Was waren für Dich die wichtigsten Schritte zum Erfolg?

Für mich waren die Erfolgsfaktoren:

  • Zeit – nimm Dir Zeit die richtigen Fragen zu stellen – die Unterstützung vom RAV/ALK und deren Programme haben mir das ermöglicht

  • Ausprobieren – die Möglichkeit, als Praktikant zu arbeiten, hat mir geholfen, einen Karrierewechsel zu vollziehen

  • Offenheit zum Lernen – auch wenn es weh getan hat. Vor allem tat die Erkenntnis weh: Was mich früher erfolgreich gemacht hat, zählte zum Teil nicht mehr.

  • Hilfe vieler Menschen, meine Familie, Coaches, ImpactHub, RAV/ALK, FAU, Freunde, letztendlich stellte sich meine individuelle Jobsuche als Teamarbeit heraus

  • Mir selber treu bleiben – auch wenn ich in dem Prozess öfter als einmal frustriert oder sogar verzweifelt war – der Prozess hat mir geholfen, meine wahren Werte zu erkennen und Vieles, was an meiner Einstellung zum Beruf nicht authentisch war, loszuwerden.

Nun arbeitest du seit neun Wochen in einem neuen Projekt. Um was geht es?

Die Mission vom Verband ist es nachhaltiges Wirtschaften im Management von Unternehmen zu etablieren.
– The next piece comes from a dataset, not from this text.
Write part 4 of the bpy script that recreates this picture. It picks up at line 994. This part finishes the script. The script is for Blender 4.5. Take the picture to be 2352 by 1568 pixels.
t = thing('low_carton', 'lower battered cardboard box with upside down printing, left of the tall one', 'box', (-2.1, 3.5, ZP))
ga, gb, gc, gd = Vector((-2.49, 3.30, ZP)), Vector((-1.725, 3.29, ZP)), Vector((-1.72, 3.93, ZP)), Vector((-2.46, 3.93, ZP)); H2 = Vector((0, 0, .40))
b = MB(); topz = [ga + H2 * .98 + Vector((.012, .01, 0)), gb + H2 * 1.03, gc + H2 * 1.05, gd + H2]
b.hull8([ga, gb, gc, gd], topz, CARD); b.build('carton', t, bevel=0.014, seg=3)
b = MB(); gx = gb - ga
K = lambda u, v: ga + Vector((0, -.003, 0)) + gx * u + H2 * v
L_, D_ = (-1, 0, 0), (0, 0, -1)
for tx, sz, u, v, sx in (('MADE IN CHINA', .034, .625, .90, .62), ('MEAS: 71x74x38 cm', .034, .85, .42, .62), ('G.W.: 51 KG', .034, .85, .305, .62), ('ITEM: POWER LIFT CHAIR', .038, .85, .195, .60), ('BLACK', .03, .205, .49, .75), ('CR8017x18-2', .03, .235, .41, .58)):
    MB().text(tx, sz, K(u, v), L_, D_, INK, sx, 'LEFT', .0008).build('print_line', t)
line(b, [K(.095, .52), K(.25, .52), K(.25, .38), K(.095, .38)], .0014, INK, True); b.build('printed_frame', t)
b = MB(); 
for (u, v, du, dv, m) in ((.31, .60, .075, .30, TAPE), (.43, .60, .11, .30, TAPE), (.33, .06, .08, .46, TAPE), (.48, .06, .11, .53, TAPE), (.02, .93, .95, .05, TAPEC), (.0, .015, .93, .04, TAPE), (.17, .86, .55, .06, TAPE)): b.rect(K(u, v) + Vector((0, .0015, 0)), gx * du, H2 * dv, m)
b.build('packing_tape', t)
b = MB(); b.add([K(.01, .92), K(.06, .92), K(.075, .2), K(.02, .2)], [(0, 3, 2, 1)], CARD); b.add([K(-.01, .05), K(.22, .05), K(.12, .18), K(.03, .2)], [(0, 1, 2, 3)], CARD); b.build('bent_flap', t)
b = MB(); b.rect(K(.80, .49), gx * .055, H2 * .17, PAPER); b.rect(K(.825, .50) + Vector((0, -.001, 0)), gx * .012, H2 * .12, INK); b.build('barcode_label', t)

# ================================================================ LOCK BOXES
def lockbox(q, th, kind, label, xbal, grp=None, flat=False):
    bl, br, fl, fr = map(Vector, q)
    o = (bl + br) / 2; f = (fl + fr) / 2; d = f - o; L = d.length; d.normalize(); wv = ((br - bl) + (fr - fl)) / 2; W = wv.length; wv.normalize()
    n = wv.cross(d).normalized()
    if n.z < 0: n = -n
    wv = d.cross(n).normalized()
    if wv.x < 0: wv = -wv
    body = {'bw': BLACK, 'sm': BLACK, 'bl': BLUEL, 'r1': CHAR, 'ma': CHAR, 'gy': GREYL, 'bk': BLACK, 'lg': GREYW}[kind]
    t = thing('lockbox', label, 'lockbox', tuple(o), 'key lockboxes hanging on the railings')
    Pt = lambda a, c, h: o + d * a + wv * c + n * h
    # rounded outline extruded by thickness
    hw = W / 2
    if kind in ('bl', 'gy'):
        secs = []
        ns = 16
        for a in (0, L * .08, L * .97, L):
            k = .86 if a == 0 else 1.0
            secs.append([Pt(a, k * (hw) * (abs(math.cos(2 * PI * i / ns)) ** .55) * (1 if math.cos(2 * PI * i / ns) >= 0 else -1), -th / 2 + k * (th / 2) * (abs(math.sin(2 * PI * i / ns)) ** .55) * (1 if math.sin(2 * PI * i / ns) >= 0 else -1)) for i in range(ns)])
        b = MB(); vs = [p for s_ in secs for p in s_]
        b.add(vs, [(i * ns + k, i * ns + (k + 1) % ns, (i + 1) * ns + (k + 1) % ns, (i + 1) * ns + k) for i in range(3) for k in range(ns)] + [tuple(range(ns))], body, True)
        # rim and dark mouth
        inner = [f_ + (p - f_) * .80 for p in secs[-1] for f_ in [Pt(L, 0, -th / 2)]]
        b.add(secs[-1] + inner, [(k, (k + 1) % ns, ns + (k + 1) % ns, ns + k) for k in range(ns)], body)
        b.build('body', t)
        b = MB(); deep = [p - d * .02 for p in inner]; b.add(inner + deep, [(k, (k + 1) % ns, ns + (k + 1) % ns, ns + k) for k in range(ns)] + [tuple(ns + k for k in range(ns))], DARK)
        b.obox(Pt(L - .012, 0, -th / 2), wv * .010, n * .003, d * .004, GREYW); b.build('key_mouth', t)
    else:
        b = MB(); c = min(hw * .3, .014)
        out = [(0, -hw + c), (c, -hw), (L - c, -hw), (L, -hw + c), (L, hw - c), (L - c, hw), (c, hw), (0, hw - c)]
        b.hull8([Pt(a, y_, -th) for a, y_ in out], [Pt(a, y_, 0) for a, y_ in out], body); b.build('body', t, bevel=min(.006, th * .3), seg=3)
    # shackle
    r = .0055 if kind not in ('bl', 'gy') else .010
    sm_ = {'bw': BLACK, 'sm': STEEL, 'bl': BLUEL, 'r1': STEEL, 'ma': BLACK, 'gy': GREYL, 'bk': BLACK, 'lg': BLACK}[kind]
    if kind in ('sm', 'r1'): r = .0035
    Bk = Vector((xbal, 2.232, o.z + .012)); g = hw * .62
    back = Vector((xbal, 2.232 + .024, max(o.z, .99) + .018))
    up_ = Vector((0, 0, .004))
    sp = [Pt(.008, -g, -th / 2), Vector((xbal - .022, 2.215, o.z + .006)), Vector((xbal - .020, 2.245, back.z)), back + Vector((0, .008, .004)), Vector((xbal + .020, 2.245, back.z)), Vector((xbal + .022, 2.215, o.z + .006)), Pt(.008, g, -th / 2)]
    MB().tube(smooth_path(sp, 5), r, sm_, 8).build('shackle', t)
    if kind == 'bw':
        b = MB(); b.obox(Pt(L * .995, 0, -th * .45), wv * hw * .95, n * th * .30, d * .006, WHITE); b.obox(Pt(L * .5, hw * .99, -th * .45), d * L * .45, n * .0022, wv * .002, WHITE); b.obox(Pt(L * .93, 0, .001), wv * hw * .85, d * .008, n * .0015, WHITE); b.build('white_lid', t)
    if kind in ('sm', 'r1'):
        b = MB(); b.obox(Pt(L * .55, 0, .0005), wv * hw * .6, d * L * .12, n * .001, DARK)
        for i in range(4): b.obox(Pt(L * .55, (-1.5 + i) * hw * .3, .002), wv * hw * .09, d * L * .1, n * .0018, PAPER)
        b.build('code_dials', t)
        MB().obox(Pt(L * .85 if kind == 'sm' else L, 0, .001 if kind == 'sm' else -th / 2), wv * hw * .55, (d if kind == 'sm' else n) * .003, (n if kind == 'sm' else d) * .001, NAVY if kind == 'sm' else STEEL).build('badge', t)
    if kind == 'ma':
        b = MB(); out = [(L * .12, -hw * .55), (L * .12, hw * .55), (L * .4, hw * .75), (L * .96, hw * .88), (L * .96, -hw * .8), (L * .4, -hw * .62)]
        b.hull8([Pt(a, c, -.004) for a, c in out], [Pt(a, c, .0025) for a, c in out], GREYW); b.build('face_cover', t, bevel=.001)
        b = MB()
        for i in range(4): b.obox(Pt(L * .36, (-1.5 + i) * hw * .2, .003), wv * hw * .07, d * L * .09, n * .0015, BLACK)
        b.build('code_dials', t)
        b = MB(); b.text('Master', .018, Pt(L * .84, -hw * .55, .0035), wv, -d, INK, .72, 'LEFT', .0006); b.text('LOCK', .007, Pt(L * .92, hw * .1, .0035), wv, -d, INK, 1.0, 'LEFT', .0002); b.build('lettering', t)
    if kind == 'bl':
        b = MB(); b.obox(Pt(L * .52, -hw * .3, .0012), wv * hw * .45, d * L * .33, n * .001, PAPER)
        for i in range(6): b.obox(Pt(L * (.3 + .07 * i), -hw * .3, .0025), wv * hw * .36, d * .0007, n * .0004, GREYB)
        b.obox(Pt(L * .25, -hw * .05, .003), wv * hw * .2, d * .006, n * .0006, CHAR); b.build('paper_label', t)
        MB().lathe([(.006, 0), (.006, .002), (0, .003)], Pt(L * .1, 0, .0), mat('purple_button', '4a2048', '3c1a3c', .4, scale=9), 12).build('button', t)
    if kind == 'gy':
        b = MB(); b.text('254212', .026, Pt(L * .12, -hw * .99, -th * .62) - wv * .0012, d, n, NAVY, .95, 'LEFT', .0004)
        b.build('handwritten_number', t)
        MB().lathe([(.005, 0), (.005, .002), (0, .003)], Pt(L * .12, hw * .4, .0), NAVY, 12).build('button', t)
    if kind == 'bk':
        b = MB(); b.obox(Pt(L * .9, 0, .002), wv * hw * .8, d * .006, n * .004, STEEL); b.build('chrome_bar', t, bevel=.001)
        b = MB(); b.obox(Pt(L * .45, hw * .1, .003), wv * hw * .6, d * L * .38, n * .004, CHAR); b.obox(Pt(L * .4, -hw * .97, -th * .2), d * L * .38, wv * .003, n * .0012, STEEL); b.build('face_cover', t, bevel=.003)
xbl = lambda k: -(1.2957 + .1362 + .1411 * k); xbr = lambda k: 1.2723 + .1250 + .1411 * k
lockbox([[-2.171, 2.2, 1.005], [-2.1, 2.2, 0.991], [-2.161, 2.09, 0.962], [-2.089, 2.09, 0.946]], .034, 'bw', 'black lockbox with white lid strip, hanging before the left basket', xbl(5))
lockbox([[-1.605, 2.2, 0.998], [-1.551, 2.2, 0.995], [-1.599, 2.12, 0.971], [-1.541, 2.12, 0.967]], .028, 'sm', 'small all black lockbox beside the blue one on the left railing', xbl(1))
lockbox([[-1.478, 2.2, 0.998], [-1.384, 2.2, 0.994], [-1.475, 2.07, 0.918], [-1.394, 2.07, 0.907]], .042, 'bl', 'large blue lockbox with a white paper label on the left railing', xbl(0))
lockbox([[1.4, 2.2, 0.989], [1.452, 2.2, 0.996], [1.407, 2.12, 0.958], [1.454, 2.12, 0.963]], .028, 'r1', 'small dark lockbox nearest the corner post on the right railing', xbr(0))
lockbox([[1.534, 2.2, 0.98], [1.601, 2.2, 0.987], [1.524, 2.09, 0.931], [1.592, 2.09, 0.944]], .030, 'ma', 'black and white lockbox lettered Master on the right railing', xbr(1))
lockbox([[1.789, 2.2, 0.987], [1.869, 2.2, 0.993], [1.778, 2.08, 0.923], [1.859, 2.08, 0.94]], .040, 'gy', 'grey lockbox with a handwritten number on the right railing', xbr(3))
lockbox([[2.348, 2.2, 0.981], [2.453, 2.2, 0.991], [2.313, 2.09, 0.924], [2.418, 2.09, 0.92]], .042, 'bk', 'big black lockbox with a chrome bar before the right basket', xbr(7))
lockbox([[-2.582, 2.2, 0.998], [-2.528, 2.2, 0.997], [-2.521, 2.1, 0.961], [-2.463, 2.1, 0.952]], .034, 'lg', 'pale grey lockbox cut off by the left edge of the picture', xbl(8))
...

Unser Verband wurde vor 30 Jahren gegründet. Auch hier ist es wichtig, dass wir einen Transformationsprozess in Gang setzen, damit wir auch in Zukunft unsere Mission erfüllen können. Das passt sehr gut zu mir. Denn jetzt geht es um ähnliche Herausforderungen, die ich während meiner persönlichen Orientierung auch schon hatte: Den Mut haben, vieles aus der Vergangenheit zu hinterfragen, einen Realitätscheck zu machen und einen Neustart zu wagen. Gemeinsam mit unseren Mitgliedern und unserem Netzwerk wollen wir etwas Neues entstehen lassen.

Nutzt du dein Netzwerk aus der Impact Hub-Zeit denn jetzt noch?

Ja, und wie! Es bringt mir sehr viel, denn die Coworkers haben einen frischen Blickwinkel auf die Dinge. Mit einigen tausche ich mich noch immer regelmässig aus. Wir sprechen über die Mission von öbu – oder sie machen Jobs für uns. Zusätzlich habe ich beim Impact Hub viele wertvolle Methoden kennengelernt, die ich täglich anwende – wie zum Beispiel die Software Toggl, die Design Thinking Methode oder weitere Innovations-Werkzeuge. Ohne den Impact Hub wäre ich in meinem jetzigen Job chancenlos.